EXERCISE DETAILS — Retype the run of lines that opens with the line containing "Build this scene" and closes with the line containing "def dz(py, u, n): return Z(py, D(u, n, 0).y)", exactly and inclusively, but skip the pictures.

RECORDS SUPPLIED —

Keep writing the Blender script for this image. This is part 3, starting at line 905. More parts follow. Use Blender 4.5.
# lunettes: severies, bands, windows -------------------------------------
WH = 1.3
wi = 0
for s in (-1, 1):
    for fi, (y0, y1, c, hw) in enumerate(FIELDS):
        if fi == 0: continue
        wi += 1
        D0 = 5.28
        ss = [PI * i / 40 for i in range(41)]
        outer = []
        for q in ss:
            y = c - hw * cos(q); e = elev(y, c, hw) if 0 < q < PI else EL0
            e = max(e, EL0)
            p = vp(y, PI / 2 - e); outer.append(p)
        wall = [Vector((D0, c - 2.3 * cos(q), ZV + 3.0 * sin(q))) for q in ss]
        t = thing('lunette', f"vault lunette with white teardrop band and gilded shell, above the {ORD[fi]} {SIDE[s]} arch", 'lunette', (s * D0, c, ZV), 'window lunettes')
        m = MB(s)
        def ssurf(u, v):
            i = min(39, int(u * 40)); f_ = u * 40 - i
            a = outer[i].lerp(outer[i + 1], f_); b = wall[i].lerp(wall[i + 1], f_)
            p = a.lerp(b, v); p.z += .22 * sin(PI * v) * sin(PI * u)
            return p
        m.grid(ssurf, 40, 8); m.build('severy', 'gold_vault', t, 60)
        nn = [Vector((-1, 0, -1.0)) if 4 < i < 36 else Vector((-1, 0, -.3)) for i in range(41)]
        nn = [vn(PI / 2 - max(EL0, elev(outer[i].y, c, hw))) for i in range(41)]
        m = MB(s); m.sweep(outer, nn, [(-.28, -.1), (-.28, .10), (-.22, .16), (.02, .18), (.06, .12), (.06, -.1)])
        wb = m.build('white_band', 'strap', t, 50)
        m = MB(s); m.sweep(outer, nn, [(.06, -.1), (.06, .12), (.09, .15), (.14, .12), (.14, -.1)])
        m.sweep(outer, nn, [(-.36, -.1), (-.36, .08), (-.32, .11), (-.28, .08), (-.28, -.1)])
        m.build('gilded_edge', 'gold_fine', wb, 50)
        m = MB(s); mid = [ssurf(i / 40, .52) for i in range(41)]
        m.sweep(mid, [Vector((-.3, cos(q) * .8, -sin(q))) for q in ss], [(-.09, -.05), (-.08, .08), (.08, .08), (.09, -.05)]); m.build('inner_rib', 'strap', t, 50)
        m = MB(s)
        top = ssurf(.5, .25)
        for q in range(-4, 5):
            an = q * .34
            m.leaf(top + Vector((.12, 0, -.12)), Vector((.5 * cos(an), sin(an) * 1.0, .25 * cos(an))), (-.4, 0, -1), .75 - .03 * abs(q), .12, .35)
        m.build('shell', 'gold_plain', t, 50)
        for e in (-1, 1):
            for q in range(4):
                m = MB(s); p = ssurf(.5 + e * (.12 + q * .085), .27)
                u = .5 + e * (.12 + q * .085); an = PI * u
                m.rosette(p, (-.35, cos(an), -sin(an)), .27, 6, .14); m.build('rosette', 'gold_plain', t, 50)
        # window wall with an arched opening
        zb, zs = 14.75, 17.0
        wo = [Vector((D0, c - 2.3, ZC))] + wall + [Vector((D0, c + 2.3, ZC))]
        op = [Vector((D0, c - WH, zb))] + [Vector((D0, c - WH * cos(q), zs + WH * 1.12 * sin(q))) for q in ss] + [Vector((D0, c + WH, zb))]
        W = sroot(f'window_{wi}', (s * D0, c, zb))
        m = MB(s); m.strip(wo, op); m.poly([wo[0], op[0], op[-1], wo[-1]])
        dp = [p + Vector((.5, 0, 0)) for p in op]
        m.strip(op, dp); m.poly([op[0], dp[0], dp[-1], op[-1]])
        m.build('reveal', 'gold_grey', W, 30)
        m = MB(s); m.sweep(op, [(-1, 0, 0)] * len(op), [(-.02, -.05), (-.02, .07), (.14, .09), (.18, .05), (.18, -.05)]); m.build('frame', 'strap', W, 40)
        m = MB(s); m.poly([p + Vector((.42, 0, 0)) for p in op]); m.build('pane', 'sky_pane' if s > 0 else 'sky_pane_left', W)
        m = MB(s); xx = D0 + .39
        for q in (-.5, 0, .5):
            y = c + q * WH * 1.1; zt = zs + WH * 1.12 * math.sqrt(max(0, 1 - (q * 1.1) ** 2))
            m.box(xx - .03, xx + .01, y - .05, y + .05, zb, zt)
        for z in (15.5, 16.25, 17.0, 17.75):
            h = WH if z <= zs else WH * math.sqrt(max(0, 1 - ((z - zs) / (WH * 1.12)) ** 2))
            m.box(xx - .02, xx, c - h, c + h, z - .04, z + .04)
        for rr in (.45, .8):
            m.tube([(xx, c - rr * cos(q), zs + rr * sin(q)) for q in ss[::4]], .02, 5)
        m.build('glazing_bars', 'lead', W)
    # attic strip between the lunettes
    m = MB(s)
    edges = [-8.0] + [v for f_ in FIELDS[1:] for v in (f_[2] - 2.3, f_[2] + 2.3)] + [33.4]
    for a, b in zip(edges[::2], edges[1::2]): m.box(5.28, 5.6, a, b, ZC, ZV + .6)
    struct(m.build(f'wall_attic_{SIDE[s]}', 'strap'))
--
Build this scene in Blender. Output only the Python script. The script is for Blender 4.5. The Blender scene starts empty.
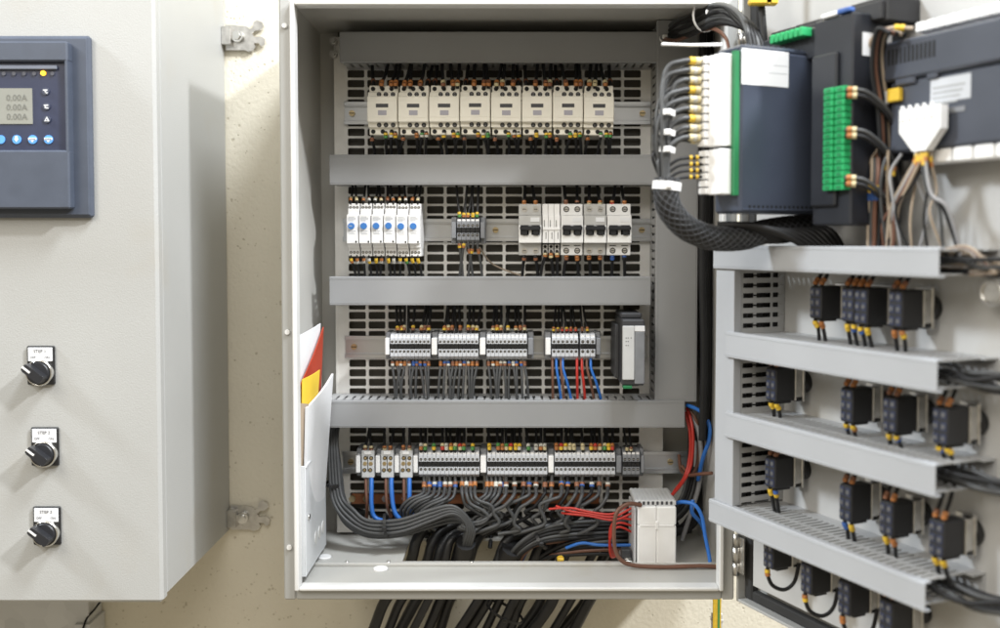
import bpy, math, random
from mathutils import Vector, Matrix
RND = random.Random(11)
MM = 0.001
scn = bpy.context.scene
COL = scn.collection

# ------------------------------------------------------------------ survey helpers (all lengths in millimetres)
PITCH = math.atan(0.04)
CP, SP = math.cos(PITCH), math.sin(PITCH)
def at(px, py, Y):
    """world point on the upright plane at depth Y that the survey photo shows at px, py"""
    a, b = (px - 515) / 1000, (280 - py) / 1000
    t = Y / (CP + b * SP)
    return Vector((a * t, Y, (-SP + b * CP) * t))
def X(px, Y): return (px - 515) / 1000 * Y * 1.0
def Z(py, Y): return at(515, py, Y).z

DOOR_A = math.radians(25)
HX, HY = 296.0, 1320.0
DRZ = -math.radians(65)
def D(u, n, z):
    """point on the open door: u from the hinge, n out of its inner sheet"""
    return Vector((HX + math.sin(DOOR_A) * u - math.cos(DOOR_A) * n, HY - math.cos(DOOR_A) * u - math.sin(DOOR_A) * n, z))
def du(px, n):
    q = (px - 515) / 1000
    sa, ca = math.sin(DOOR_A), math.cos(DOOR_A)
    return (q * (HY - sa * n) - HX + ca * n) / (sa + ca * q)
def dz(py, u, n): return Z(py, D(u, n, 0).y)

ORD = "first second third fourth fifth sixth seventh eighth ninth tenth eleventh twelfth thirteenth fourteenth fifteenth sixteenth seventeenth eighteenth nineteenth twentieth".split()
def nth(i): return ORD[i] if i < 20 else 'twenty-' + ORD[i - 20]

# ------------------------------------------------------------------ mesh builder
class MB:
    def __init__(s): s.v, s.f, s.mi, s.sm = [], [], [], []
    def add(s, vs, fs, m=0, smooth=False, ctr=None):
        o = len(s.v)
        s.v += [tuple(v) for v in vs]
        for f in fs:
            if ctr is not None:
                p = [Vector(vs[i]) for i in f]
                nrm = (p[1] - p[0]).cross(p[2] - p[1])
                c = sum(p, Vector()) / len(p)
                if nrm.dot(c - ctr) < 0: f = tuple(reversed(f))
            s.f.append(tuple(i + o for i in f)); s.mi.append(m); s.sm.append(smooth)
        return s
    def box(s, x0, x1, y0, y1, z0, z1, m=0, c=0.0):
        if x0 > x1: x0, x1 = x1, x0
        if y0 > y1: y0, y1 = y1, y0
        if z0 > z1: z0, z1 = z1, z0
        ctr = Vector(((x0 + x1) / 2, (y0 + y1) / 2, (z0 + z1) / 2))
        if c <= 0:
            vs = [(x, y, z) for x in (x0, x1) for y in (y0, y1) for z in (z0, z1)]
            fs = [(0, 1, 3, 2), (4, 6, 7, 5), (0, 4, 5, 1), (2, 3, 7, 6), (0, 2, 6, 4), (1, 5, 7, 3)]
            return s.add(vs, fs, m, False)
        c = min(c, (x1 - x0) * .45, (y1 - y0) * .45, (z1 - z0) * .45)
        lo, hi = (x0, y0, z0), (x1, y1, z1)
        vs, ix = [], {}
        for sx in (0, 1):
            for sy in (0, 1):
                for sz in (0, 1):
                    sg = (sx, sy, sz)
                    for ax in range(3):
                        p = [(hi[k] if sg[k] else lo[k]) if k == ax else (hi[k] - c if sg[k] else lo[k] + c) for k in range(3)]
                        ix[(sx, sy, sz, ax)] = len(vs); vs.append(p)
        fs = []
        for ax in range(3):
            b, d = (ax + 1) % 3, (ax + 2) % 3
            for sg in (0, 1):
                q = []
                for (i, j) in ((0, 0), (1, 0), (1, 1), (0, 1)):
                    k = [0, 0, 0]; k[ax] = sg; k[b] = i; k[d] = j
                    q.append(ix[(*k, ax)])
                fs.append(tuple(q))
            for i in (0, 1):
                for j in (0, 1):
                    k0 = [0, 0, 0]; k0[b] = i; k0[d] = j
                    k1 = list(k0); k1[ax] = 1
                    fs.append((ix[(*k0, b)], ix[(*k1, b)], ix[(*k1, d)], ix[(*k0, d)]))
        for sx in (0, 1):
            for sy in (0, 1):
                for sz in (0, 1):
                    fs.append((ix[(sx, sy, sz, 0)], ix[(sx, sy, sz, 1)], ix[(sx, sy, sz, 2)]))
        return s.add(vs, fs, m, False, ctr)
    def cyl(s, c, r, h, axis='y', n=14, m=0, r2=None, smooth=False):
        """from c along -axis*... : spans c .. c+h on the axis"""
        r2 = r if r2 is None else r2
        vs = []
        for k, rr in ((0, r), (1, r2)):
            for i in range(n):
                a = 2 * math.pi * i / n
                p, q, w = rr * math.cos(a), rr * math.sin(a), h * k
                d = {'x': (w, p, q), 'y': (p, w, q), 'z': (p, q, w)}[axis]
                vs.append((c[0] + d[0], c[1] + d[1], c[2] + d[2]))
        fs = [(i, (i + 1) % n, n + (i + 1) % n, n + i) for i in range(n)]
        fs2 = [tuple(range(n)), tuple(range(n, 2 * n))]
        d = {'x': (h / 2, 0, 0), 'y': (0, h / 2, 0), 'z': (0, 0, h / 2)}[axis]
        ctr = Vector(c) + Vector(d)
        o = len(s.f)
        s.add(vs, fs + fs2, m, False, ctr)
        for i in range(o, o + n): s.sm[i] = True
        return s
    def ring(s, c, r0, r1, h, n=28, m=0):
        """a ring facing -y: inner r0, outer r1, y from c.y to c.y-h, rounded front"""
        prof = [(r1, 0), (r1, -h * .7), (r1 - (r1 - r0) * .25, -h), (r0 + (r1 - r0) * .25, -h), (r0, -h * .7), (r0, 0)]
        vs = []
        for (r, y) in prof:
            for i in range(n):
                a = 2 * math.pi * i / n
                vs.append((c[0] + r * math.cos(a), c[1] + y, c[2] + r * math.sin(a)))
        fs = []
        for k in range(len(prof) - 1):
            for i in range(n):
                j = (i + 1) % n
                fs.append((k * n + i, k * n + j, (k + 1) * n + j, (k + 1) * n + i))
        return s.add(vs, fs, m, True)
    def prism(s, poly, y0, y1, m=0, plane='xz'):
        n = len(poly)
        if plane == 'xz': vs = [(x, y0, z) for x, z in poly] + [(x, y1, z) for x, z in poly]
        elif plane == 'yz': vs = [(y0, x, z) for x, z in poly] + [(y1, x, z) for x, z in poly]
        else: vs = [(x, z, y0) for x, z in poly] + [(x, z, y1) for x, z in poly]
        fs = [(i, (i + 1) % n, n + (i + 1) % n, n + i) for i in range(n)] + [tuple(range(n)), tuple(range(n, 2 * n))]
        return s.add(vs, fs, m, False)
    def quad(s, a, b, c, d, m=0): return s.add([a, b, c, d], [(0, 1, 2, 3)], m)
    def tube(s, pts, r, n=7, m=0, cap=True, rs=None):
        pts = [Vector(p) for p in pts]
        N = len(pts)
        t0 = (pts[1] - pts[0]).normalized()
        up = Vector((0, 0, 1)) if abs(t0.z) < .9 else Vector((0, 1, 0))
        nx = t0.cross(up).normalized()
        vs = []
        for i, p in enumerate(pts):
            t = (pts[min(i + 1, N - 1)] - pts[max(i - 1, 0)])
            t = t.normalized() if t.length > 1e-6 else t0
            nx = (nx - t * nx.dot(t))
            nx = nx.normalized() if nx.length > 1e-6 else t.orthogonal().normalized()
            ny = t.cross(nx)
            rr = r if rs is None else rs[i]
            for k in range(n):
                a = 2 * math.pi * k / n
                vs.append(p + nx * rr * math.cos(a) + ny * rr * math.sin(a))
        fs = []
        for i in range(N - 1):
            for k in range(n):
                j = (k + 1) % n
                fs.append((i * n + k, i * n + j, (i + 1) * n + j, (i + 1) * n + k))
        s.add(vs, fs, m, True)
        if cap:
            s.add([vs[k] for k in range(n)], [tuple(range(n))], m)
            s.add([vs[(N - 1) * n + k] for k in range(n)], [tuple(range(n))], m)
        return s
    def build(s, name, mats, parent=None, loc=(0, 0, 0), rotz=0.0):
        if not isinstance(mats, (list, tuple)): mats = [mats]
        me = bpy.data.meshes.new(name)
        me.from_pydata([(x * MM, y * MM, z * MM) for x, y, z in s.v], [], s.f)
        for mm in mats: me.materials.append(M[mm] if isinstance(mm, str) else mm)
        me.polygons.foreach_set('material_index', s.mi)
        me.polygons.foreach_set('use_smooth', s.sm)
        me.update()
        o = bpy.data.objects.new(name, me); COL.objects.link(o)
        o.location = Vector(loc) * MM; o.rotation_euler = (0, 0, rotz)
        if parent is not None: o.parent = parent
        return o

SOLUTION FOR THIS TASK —
Build this scene in Blender. Output only the Python script. The script is for Blender 4.5. The Blender scene starts empty.
import bpy, math, random
from mathutils import Vector, Matrix
RND = random.Random(11)
MM = 0.001
scn = bpy.context.scene
COL = scn.collection

# ------------------------------------------------------------------ survey helpers (all lengths in millimetres)
PITCH = math.atan(0.04)
CP, SP = math.cos(PITCH), math.sin(PITCH)
def at(px, py, Y):
    """world point on the upright plane at depth Y that the survey photo shows at px, py"""
    a, b = (px - 515) / 1000, (280 - py) / 1000
    t = Y / (CP + b * SP)
    return Vector((a * t, Y, (-SP + b * CP) * t))
def X(px, Y): return (px - 515) / 1000 * Y * 1.0
def Z(py, Y): return at(515, py, Y).z

DOOR_A = math.radians(25)
HX, HY = 296.0, 1320.0
DRZ = -math.radians(65)
def D(u, n, z):
    """point on the open door: u from the hinge, n out of its inner sheet"""
    return Vector((HX + math.sin(DOOR_A) * u - math.cos(DOOR_A) * n, HY - math.cos(DOOR_A) * u - math.sin(DOOR_A) * n, z))
def du(px, n):
    q = (px - 515) / 1000
    sa, ca = math.sin(DOOR_A), math.cos(DOOR_A)
    return (q * (HY - sa * n) - HX + ca * n) / (sa + ca * q)
def dz(py, u, n): return Z(py, D(u, n, 0).y)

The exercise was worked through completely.